そして、薬学部に主席入学の主席卒業(この時点では、予定)の超優等生で、飲みに出かけたのは、大学に、6年間在学して『初めて』だった。
そりゃあ、三日三晩飲み歩きたくもなるよ。
エースで居続けた理由も、片親で、生活に余裕がないため、負担をかけたくないからだった。主席でいれば、授業料免除、奨学金も返済なしで、成績に応じてもらえる額も上がるのだった。
さらに、彼女は、成績が思うようにいかず、奨学金が貰えない友人がいれば、夕食をご馳走したり、洋服を譲ったりしていた。
旧共産主義だったため、その名残りもあるのかもしれないが、『困ったときのお互い様』が『当たり前』だった。
だから、右も左も、何なら上も下も分からない私に、身の回りのこと、大学のこと、寮のことなど多岐に渡り教えてくれた。
「We are disaster!」(なんてこった!)が私たちの合言葉だった。と、いうのも年頃のくせに、彼氏もおらず、デートにも行かず、2人で遊びまくっていたからである。どちらが先に彼氏ができるか勝負しようぜ、なんて冗談も懐かしい。
あっという間に2ヶ月が過ぎて、彼女が寮を出る最終日の夜、こっそり夢を打ち明けてくれた。
「大きなベッドに寝ること!」
私が留学した国は、決して裕福ではなかった。
就職するのも、親戚や親のコネ、もしくは優秀な実力が絶対要件で、貧困から抜け出すには『努力』が必要不可欠だった。ハングリー精神、なんて簡単な言葉で片付けられないほどに、貧困ががんじがらめに、国に巻きついていた。
それでも彼女は、諦めずに走り続けていた。貧乏だって、コネがなくたって、選ばれないなら、自分で選べばいい、と。
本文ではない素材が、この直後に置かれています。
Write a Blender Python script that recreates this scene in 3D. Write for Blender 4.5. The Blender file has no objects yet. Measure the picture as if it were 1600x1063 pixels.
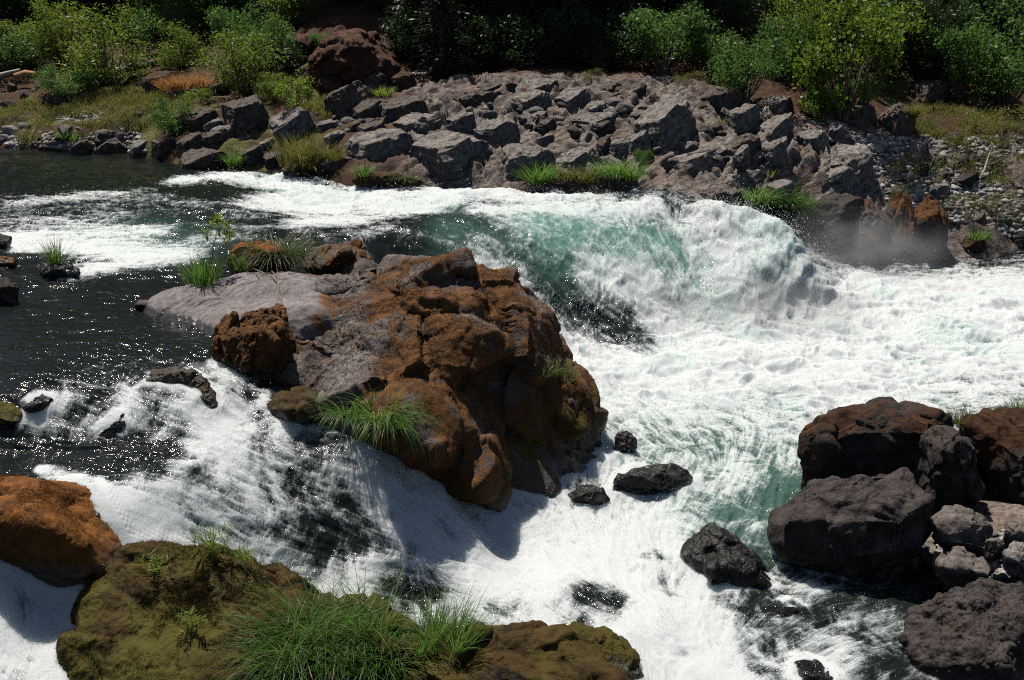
import bpy, math, random
import numpy as np
from mathutils import Vector
rng = np.random.default_rng(11)
random.seed(5)
sc = bpy.context.scene
COL = sc.collection
# ------------------------------------------------------------------ camera geometry
HC, YH, F = 4.3, 20.0, 1600.0
TH = math.atan((531.5 - YH) / F)
CT, ST = math.cos(TH), math.sin(TH)

def ray(px, py):
    sx = (np.asarray(px, float) - 800) / F; sy = (531.5 - np.asarray(py, float)) / F
    dy = CT + sy * ST
    return sx / dy, (-ST + sy * CT) / dy            # x and z per metre of y
def P(px, py, Y):
    a, b = ray(px, py); return np.array([a * Y, Y, HC + b * Y])
def Pz(px, py, z):
    a, b = ray(px, py); Y = (z - HC) / b; return np.array([a * Y, Y, z])
def proj(v):
    x, y, z = v[:, 0], v[:, 1], v[:, 2] - HC
    d = y * CT - z * ST; u = y * ST + z * CT
    return 800 + F * x / d, 531.5 - F * u / d, d

# ------------------------------------------------------------------ noise
_G3 = rng.normal(size=(256, 3)); _G3 /= np.linalg.norm(_G3, axis=1)[:, None]; _G3 = _G3.astype(np.float32) * 1.5
_a = rng.random(256) * 2 * np.pi
_G2 = np.stack([np.cos(_a), np.sin(_a)], 1).astype(np.float32) * 1.45
def _hash(ix, iy, iz, seed):
    h = (ix.astype(np.uint32) * np.uint32(73856093)) ^ (iy.astype(np.uint32) * np.uint32(19349663)) ^ (iz * np.uint32(83492791) if np.isscalar(iz) else iz.astype(np.uint32) * np.uint32(83492791))
    h = h + np.uint32((seed * 2654435761) & 0xffffffff)
    h ^= h >> np.uint32(13); h *= np.uint32(0x5bd1e995); h ^= h >> np.uint32(15)
    return h & np.uint32(255)
def noise3(p, s=1.0, seed=0):
    q = np.asarray(p, np.float32) * np.float32(s) + np.float32(seed * 7.31)
    i = np.floor(q).astype(np.int64); f = q - i
    w = f * f * f * (f * (f * 6 - 15) + 10); i = i.astype(np.int32)
    out = 0
    for a in (0, 1):
        for b in (0, 1):
            for c in (0, 1):
                g = _G3[_hash(i[:, 0] + a, i[:, 1] + b, i[:, 2] + c, seed)]
                d = g[:, 0] * (f[:, 0] - a) + g[:, 1] * (f[:, 1] - b) + g[:, 2] * (f[:, 2] - c)
                out = out + d * (w[:, 0] if a else 1 - w[:, 0]) * (w[:, 1] if b else 1 - w[:, 1]) * (w[:, 2] if c else 1 - w[:, 2])
    return out
def noise2(x, y, seed=0):
    x = np.asarray(x, np.float32) + np.float32(seed * 3.7); y = np.asarray(y, np.float32) - np.float32(seed * 5.1)
    ix = np.floor(x).astype(np.int32); iy = np.floor(y).astype(np.int32)
    fx = x - ix; fy = y - iy
    wx = fx * fx * fx * (fx * (fx * 6 - 15) + 10); wy = fy * fy * fy * (fy * (fy * 6 - 15) + 10)
    out = 0
    for a in (0, 1):
        for b in (0, 1):
            g = _G2[_hash(ix + a, iy + b, 0, seed)]
            out = out + (g[..., 0] * (fx - a) + g[..., 1] * (fy - b)) * (wx if a else 1 - wx) * (wy if b else 1 - wy)
    return out
def fbm3(p, s, oct=4, seed=0, ridge=False):
    o = 0; a = 1.0
    for k in range(oct):
        n = noise3(p, s * 2.03 ** k, seed + k)
        o = o + a * ((0.5 - np.abs(n)) * 1.2 if ridge else n); a *= 0.5
    return o
def sstep(a, b, x):
    t = np.clip((x - a) / (b - a), 0, 1); return t * t * (3 - 2 * t)

# ------------------------------------------------------------------ mesh helpers
def mesh_np(name, v, f, mat=None, smooth=True, attrs=None):
    v = np.ascontiguousarray(v, np.float32); f = np.ascontiguousarray(f, np.int32)
    n = f.shape[1]
    m = bpy.data.meshes.new(name)
    m.vertices.add(len(v)); m.vertices.foreach_set('co', v.ravel())
    m.loops.add(f.size); m.loops.foreach_set('vertex_index', f.ravel())
    m.polygons.add(len(f)); m.polygons.foreach_set('loop_start', np.arange(0, f.size, n, dtype=np.int32))
    m.polygons.foreach_set('loop_total', np.full(len(f), n, np.int32))
    if smooth: m.polygons.foreach_set('use_smooth', np.ones(len(f), bool))
    for k, a in (attrs or {}).items():
        at = m.attributes.new(k, 'FLOAT', 'POINT'); at.data.foreach_set('value', np.ascontiguousarray(a, np.float32).ravel())
    m.update(calc_edges=True)
    if mat: m.materials.append(mat)
    return m
def link(name, mesh, parent=None, loc=None):
    o = bpy.data.objects.new(name, mesh); COL.objects.link(o)
    if loc is not None: o.location = [float(c) for c in loc]
    if parent: o.parent = parent
    return o
def tag(o, label=None, cat=None, group=None, kind=None):
    for k, val in (('label', label), ('category', cat), ('group', group), ('kind', kind)):
        if val: o[k] = val
    return o
_ICO = {}
def ico(level):
    if level in _ICO: return _ICO[level]
    if level == 0:
        t = (1 + 5 ** .5) / 2
        v = np.array([(-1, t, 0), (1, t, 0), (-1, -t, 0), (1, -t, 0), (0, -1, t), (0, 1, t), (0, -1, -t), (0, 1, -t), (t, 0, -1), (t, 0, 1), (-t, 0, -1), (-t, 0, 1)], float)
        f = np.array([(0, 11, 5), (0, 5, 1), (0, 1, 7), (0, 7, 10), (0, 10, 11), (1, 5, 9), (5, 11, 4), (11, 10, 2), (10, 7, 6), (7, 1, 8), (3, 9, 4), (3, 4, 2), (3, 2, 6), (3, 6, 8), (3, 8, 9), (4, 9, 5), (2, 4, 11), (6, 2, 10), (8, 6, 7), (9, 8, 1)])
    else:
        v, f = ico(level - 1)
        e = np.sort(np.concatenate([f[:, [0, 1]], f[:, [1, 2]], f[:, [2, 0]]]), 1)
        u, inv = np.unique(e, axis=0, return_inverse=True); inv = inv.ravel()
        mid = v[u].mean(1); n = len(f); o = len(v)
        a, b, c = o + inv[:n], o + inv[n:2 * n], o + inv[2 * n:]
        v = np.concatenate([v, mid])
        f = np.concatenate([np.stack([f[:, 0], a, c], 1), np.stack([f[:, 1], b, a], 1), np.stack([f[:, 2], c, b], 1), np.stack([a, b, c], 1)])
    v = v / np.linalg.norm(v, axis=1)[:, None]
    _ICO[level] = (v, f); return v, f
def vnormals(v, f):
    fn = np.cross(v[f[:, 1]] - v[f[:, 0]], v[f[:, 2]] - v[f[:, 0]])
    n = np.zeros_like(v)
    for k in range(3):
        for c in range(3): n[:, c] += np.bincount(f[:, k], fn[:, c], len(v))
    return n / (np.linalg.norm(n, axis=1)[:, None] + 1e-12)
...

留学初日、大量に並んでいた空のボトルワインは、ワイン農家を営んでいるお母さんからのお祝いだったそうだ。そりゃあ、嬉しくて開けちゃうよね。
お母さんだって、感極まって、沢山送っちゃうよね。
そして、さようならの代わりに、彼女は屈託なく笑ってこう言った。
「栞帆は、神様からの、とびきりの卒業祝いよ」
彼女と別れて、もうすぐ10年になる。
きっと、もう大きなベッドで、毎日ぐっすり眠っていることだろう。世界の均衡が元通りになって、また逢うことができたら、彼女に渡したいものがある。とびきり素敵なオープナー、そう小町紅を、琥珀色のワインと共に。